The music that goes on behind any kind of writing presumably has its relation to the finished product and the milieu in which it functions. In his notes on Miles Davis, Amiri Baraka muses on how many doctoral dissertations had been written with Davis sides playing in the background. It was interesting to me to note both the similarities and divergences of sound that went on behind the books I've published, and this seems particularly interesting in the instance of John Taggart. Design, typography, and the preparation of negatives as often as not went on with Palestrina or Don Cherry, Ockeghem or Coleman Hawkins playing in the background. Press work might be accompanied by R&B, received not by specific choice, but over the radio..

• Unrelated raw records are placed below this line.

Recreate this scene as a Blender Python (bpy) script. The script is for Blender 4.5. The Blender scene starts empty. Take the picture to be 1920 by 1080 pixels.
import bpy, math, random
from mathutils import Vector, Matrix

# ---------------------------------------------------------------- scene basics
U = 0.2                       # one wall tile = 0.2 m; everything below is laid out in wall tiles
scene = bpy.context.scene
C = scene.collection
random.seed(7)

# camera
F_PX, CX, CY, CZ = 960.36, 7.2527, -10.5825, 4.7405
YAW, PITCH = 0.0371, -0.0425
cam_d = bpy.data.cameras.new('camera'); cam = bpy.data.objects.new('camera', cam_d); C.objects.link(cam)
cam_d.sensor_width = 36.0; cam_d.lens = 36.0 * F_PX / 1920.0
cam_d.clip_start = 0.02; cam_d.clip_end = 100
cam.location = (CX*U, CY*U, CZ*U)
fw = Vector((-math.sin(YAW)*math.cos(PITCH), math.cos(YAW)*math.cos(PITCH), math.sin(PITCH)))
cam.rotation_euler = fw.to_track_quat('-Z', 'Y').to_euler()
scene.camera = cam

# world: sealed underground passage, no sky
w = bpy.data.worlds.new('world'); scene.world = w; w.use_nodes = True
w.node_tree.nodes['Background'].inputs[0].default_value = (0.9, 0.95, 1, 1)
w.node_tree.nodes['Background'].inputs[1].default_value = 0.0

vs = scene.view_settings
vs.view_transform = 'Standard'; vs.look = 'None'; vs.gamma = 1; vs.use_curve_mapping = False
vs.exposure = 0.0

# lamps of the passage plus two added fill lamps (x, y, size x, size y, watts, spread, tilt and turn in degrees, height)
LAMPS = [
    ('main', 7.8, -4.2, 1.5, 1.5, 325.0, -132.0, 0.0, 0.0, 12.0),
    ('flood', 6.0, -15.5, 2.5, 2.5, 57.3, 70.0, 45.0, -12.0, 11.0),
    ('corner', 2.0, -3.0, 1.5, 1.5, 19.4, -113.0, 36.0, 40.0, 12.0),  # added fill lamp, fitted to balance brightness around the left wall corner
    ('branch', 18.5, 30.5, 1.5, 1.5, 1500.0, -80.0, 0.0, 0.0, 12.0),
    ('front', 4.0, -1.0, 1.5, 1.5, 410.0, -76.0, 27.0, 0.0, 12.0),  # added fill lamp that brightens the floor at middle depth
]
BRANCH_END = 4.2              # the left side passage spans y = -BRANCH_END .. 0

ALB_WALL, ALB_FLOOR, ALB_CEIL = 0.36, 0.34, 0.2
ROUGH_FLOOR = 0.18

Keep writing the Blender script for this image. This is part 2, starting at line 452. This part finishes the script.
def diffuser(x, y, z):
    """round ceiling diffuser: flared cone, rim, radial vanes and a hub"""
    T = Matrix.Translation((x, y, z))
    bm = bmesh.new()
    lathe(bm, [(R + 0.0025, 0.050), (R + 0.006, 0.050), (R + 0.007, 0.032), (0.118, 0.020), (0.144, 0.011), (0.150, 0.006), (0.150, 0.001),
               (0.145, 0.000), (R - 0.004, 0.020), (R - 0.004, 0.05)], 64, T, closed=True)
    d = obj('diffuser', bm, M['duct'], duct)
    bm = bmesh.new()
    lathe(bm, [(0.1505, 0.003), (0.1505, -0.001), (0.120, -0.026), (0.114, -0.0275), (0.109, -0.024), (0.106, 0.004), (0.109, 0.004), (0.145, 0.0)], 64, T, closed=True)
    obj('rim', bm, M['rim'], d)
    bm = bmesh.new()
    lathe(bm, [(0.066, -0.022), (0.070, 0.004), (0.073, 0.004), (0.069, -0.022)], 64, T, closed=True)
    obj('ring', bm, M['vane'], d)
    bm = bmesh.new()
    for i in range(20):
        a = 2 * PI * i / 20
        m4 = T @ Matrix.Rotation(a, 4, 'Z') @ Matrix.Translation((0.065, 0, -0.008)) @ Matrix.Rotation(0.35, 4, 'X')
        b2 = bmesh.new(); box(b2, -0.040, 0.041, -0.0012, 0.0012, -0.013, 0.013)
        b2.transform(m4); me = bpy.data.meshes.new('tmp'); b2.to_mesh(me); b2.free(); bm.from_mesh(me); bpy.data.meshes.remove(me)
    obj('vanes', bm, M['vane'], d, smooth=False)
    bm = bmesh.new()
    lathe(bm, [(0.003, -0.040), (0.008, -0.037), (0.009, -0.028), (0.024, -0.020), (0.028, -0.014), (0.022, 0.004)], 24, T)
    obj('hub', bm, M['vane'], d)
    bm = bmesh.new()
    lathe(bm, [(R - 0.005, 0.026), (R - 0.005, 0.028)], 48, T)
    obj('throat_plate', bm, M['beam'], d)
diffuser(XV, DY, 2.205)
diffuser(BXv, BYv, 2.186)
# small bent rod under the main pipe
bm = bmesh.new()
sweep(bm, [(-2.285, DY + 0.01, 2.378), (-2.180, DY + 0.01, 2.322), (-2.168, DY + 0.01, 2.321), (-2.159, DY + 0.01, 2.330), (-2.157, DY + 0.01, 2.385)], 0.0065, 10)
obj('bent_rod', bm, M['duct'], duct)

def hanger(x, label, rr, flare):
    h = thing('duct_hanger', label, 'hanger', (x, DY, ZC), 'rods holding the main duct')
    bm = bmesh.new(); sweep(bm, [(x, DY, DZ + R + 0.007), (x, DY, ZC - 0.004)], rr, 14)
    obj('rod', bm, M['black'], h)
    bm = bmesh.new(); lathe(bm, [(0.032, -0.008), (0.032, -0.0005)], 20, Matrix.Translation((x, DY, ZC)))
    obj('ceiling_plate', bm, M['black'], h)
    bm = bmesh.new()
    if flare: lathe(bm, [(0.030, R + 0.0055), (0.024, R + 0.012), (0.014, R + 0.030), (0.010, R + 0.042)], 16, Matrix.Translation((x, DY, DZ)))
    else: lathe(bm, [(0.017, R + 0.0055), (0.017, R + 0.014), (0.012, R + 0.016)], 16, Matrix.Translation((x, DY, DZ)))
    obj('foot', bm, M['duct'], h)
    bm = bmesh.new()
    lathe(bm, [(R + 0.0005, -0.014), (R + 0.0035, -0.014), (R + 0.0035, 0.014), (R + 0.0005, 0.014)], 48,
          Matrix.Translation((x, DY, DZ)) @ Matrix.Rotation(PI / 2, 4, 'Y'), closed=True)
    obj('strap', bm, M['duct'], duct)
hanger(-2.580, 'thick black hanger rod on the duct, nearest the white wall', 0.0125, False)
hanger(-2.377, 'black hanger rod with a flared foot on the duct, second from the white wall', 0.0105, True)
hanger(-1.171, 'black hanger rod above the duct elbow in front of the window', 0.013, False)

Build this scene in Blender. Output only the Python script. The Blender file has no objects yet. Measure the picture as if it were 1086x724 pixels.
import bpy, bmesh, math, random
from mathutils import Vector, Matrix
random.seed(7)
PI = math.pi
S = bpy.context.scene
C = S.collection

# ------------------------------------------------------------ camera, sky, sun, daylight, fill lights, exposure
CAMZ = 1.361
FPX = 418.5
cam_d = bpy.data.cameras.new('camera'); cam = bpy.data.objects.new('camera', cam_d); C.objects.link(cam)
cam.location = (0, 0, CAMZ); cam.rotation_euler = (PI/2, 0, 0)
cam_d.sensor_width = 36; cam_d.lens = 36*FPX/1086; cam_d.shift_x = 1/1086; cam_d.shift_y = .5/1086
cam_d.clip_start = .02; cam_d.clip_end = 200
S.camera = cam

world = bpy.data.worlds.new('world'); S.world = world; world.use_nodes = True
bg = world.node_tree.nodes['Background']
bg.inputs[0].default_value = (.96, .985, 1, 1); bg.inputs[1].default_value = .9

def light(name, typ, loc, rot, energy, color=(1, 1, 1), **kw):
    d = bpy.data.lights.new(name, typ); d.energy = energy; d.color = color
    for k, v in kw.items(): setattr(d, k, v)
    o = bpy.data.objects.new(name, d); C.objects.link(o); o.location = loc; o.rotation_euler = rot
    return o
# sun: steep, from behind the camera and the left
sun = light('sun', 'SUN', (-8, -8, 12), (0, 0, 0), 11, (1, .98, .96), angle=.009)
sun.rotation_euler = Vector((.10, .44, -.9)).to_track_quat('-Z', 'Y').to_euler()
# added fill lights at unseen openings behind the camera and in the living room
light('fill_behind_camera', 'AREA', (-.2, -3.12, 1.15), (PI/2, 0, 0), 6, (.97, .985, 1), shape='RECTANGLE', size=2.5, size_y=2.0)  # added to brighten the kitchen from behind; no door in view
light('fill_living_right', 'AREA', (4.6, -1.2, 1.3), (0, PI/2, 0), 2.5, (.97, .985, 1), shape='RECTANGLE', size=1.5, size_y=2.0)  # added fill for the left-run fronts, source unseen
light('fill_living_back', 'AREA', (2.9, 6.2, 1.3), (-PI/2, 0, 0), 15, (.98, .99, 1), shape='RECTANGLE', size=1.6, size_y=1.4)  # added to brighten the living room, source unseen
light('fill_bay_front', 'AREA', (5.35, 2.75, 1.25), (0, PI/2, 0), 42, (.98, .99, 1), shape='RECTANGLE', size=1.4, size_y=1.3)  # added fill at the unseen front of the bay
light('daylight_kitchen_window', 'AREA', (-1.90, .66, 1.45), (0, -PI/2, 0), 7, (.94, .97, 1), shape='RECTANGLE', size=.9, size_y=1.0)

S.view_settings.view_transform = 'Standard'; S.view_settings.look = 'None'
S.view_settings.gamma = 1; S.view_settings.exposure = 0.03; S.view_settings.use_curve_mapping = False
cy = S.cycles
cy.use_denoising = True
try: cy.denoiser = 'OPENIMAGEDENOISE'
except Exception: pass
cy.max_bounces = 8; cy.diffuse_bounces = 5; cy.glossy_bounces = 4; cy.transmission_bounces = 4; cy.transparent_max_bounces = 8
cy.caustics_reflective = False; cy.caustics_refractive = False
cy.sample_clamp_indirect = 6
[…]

My practice in bookbinding for many years went in a different direction. When a book was finished, I usually bound several hundred copies - however many I thought the author, distributor, and I would need for the first months. After that I bound books in lots of approximately 50 as need seemed to demand. This meant that cottage industry production included several nights a week of book binding. Sometimes I did this while listening to tv shows to which I paid varying degrees of attention. Sometimes I bound books while listening to recordings of plays by a classic playwright, most often Shakespeare, given the large number of recordings available. There were times when I could listen to recordings of contemporary poetry. Many book binding procedures can be carried on simultaneously with conversation. If casual visitors stopped by on book binding nights, I could talk to them easily enough while folding covers or running glue brushes along the inner spines of books. At times I bound books while cradling a telephone between my ear and shoulder. Some parts of the printer's art are as solitary as writing. Binding isn't one of them.

How much music goes into any book you read - even one produced in the relatively impersonal environment of high speed, heavily mechanized production? Books by poets who had taken part in the public reading scene of the late 1950s - early 1960s seemed to me strongly enough related to jazz. In producing John's poems, the correlation between musics added an extra dimension of satisfaction.